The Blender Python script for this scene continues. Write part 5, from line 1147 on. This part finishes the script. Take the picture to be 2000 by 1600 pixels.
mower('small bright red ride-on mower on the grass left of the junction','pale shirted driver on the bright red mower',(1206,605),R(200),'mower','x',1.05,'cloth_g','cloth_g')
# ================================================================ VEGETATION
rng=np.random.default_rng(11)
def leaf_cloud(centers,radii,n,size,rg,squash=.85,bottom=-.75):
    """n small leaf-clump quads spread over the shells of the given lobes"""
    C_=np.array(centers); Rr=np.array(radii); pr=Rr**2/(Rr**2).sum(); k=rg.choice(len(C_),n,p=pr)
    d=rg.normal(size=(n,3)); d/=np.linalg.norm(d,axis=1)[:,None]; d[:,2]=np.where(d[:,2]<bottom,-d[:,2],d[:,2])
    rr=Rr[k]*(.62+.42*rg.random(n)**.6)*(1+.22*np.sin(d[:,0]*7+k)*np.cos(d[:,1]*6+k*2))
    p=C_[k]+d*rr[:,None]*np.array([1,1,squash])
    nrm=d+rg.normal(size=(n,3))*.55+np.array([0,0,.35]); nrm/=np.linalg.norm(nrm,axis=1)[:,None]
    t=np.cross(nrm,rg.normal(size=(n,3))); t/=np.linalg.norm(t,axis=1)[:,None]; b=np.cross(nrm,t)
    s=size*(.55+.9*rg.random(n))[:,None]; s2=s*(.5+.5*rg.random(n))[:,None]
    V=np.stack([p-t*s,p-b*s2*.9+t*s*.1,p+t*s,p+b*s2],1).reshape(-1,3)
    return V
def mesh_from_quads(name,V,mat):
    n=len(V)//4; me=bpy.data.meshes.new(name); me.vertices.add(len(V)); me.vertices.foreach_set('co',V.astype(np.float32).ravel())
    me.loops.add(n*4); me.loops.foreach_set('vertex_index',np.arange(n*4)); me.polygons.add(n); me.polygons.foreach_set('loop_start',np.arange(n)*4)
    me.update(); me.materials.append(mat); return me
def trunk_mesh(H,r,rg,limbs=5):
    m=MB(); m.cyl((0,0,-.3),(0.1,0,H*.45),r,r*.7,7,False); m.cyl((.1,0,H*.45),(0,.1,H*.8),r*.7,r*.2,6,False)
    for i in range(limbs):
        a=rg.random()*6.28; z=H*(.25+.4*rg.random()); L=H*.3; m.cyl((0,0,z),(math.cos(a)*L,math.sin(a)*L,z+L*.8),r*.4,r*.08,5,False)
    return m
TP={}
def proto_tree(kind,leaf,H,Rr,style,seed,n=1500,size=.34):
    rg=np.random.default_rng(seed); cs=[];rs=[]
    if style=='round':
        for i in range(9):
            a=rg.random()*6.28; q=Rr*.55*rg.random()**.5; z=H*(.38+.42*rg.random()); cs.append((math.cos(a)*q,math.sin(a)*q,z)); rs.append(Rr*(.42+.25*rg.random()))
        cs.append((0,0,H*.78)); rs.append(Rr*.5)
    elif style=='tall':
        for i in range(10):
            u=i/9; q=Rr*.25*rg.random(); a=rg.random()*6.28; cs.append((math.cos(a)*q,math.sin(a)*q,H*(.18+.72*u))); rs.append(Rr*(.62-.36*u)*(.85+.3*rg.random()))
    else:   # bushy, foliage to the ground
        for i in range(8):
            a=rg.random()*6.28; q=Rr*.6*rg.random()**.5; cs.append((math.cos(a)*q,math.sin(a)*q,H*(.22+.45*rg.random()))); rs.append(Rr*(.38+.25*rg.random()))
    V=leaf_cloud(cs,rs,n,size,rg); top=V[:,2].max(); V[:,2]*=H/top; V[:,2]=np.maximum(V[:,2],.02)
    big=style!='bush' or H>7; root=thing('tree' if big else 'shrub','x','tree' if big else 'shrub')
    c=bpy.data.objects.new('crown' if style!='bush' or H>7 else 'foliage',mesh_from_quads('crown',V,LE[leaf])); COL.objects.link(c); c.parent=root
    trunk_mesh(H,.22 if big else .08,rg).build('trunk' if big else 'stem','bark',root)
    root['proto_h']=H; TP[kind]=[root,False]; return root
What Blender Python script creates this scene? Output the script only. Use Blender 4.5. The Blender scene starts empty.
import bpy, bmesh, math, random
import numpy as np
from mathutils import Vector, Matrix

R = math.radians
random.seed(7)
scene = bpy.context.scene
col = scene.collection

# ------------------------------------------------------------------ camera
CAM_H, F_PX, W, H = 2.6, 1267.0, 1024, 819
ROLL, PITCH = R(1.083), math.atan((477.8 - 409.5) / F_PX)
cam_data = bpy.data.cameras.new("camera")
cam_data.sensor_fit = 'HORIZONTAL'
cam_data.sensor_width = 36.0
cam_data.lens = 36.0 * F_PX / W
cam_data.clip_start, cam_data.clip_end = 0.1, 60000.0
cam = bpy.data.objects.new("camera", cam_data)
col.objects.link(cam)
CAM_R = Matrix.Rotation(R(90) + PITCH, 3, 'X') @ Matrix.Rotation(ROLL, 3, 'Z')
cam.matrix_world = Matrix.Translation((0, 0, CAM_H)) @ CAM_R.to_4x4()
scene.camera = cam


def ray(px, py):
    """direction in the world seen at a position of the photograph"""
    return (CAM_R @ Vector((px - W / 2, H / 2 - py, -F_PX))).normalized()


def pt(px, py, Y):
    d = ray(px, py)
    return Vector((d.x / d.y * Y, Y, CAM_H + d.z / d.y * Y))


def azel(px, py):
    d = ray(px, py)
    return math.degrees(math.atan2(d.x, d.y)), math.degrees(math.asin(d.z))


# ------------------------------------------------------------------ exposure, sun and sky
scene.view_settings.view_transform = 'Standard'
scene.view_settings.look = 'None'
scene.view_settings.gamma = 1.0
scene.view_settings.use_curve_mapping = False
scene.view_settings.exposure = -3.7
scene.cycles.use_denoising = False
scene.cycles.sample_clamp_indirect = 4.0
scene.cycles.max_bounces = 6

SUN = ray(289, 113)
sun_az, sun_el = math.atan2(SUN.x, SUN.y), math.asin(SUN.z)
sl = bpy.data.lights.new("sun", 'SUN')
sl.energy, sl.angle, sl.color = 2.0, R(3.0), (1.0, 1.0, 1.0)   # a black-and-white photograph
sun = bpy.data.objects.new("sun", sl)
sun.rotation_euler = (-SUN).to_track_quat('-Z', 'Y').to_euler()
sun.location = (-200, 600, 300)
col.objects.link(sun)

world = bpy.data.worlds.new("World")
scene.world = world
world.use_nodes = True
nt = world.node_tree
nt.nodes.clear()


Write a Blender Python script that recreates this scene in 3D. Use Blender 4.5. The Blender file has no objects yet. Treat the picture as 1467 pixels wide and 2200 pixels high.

——

**Exercise goal**: Every record shown above should be written out again exactly.

**Response to this exercise**:
The Blender Python script for this scene continues. Write part 5, from line 1147 on. This part finishes the script. Take the picture to be 2000 by 1600 pixels.
mower('small bright red ride-on mower on the grass left of the junction','pale shirted driver on the bright red mower',(1206,605),R(200),'mower','x',1.05,'cloth_g','cloth_g')
# ================================================================ VEGETATION
rng=np.random.default_rng(11)
def leaf_cloud(centers,radii,n,size,rg,squash=.85,bottom=-.75):
    """n small leaf-clump quads spread over the shells of the given lobes"""
    C_=np.array(centers); Rr=np.array(radii); pr=Rr**2/(Rr**2).sum(); k=rg.choice(len(C_),n,p=pr)
    d=rg.normal(size=(n,3)); d/=np.linalg.norm(d,axis=1)[:,None]; d[:,2]=np.where(d[:,2]<bottom,-d[:,2],d[:,2])
    rr=Rr[k]*(.62+.42*rg.random(n)**.6)*(1+.22*np.sin(d[:,0]*7+k)*np.cos(d[:,1]*6+k*2))
    p=C_[k]+d*rr[:,None]*np.array([1,1,squash])
    nrm=d+rg.normal(size=(n,3))*.55+np.array([0,0,.35]); nrm/=np.linalg.norm(nrm,axis=1)[:,None]
    t=np.cross(nrm,rg.normal(size=(n,3))); t/=np.linalg.norm(t,axis=1)[:,None]; b=np.cross(nrm,t)
    s=size*(.55+.9*rg.random(n))[:,None]; s2=s*(.5+.5*rg.random(n))[:,None]
    V=np.stack([p-t*s,p-b*s2*.9+t*s*.1,p+t*s,p+b*s2],1).reshape(-1,3)
    return V
def mesh_from_quads(name,V,mat):
    n=len(V)//4; me=bpy.data.meshes.new(name); me.vertices.add(len(V)); me.vertices.foreach_set('co',V.astype(np.float32).ravel())
    me.loops.add(n*4); me.loops.foreach_set('vertex_index',np.arange(n*4)); me.polygons.add(n); me.polygons.foreach_set('loop_start',np.arange(n)*4)
    me.update(); me.materials.append(mat); return me
def trunk_mesh(H,r,rg,limbs=5):
    m=MB(); m.cyl((0,0,-.3),(0.1,0,H*.45),r,r*.7,7,False); m.cyl((.1,0,H*.45),(0,.1,H*.8),r*.7,r*.2,6,False)
    for i in range(limbs):
        a=rg.random()*6.28; z=H*(.25+.4*rg.random()); L=H*.3; m.cyl((0,0,z),(math.cos(a)*L,math.sin(a)*L,z+L*.8),r*.4,r*.08,5,False)
    return m
TP={}
def proto_tree(kind,leaf,H,Rr,style,seed,n=1500,size=.34):
    rg=np.random.default_rng(seed); cs=[];rs=[]
    if style=='round':
        for i in range(9):
            a=rg.random()*6.28; q=Rr*.55*rg.random()**.5; z=H*(.38+.42*rg.random()); cs.append((math.cos(a)*q,math.sin(a)*q,z)); rs.append(Rr*(.42+.25*rg.random()))
        cs.append((0,0,H*.78)); rs.append(Rr*.5)
    elif style=='tall':
        for i in range(10):
            u=i/9; q=Rr*.25*rg.random(); a=rg.random()*6.28; cs.append((math.cos(a)*q,math.sin(a)*q,H*(.18+.72*u))); rs.append(Rr*(.62-.36*u)*(.85+.3*rg.random()))
    else:   # bushy, foliage to the ground
        for i in range(8):
            a=rg.random()*6.28; q=Rr*.6*rg.random()**.5; cs.append((math.cos(a)*q,math.sin(a)*q,H*(.22+.45*rg.random()))); rs.append(Rr*(.38+.25*rg.random()))
    V=leaf_cloud(cs,rs,n,size,rg); top=V[:,2].max(); V[:,2]*=H/top; V[:,2]=np.maximum(V[:,2],.02)
    big=style!='bush' or H>7; root=thing('tree' if big else 'shrub','x','tree' if big else 'shrub')
    c=bpy.data.objects.new('crown' if style!='bush' or H>7 else 'foliage',mesh_from_quads('crown',V,LE[leaf])); COL.objects.link(c); c.parent=root
    trunk_mesh(H,.22 if big else .08,rg).build('trunk' if big else 'stem','bark',root)
    root['proto_h']=H; TP[kind]=[root,False]; return root
What Blender Python script creates this scene? Output the script only. Use Blender 4.5. The Blender scene starts empty.
import bpy, bmesh, math, random
import numpy as np
from mathutils import Vector, Matrix

R = math.radians
random.seed(7)
scene = bpy.context.scene
col = scene.collection

# ------------------------------------------------------------------ camera
CAM_H, F_PX, W, H = 2.6, 1267.0, 1024, 819
ROLL, PITCH = R(1.083), math.atan((477.8 - 409.5) / F_PX)
cam_data = bpy.data.cameras.new("camera")
cam_data.sensor_fit = 'HORIZONTAL'
cam_data.sensor_width = 36.0
cam_data.lens = 36.0 * F_PX / W
cam_data.clip_start, cam_data.clip_end = 0.1, 60000.0
cam = bpy.data.objects.new("camera", cam_data)
col.objects.link(cam)
CAM_R = Matrix.Rotation(R(90) + PITCH, 3, 'X') @ Matrix.Rotation(ROLL, 3, 'Z')
cam.matrix_world = Matrix.Translation((0, 0, CAM_H)) @ CAM_R.to_4x4()
scene.camera = cam


def ray(px, py):
    """direction in the world seen at a position of the photograph"""
    return (CAM_R @ Vector((px - W / 2, H / 2 - py, -F_PX))).normalized()


def pt(px, py, Y):
    d = ray(px, py)
    return Vector((d.x / d.y * Y, Y, CAM_H + d.z / d.y * Y))


def azel(px, py):
    d = ray(px, py)
    return math.degrees(math.atan2(d.x, d.y)), math.degrees(math.asin(d.z))


# ------------------------------------------------------------------ exposure, sun and sky
scene.view_settings.view_transform = 'Standard'
scene.view_settings.look = 'None'
scene.view_settings.gamma = 1.0
scene.view_settings.use_curve_mapping = False
scene.view_settings.exposure = -3.7
scene.cycles.use_denoising = False
scene.cycles.sample_clamp_indirect = 4.0
scene.cycles.max_bounces = 6

SUN = ray(289, 113)
sun_az, sun_el = math.atan2(SUN.x, SUN.y), math.asin(SUN.z)
sl = bpy.data.lights.new("sun", 'SUN')
sl.energy, sl.angle, sl.color = 2.0, R(3.0), (1.0, 1.0, 1.0)   # a black-and-white photograph
sun = bpy.data.objects.new("sun", sl)
sun.rotation_euler = (-SUN).to_track_quat('-Z', 'Y').to_euler()
sun.location = (-200, 600, 300)
col.objects.link(sun)

world = bpy.data.worlds.new("World")
scene.world = world
world.use_nodes = True
nt = world.node_tree
nt.nodes.clear()


Write a Blender Python script that recreates this scene in 3D. Use Blender 4.5. The Blender file has no objects yet. Treat the picture as 1467 pixels wide and 2200 pixels high.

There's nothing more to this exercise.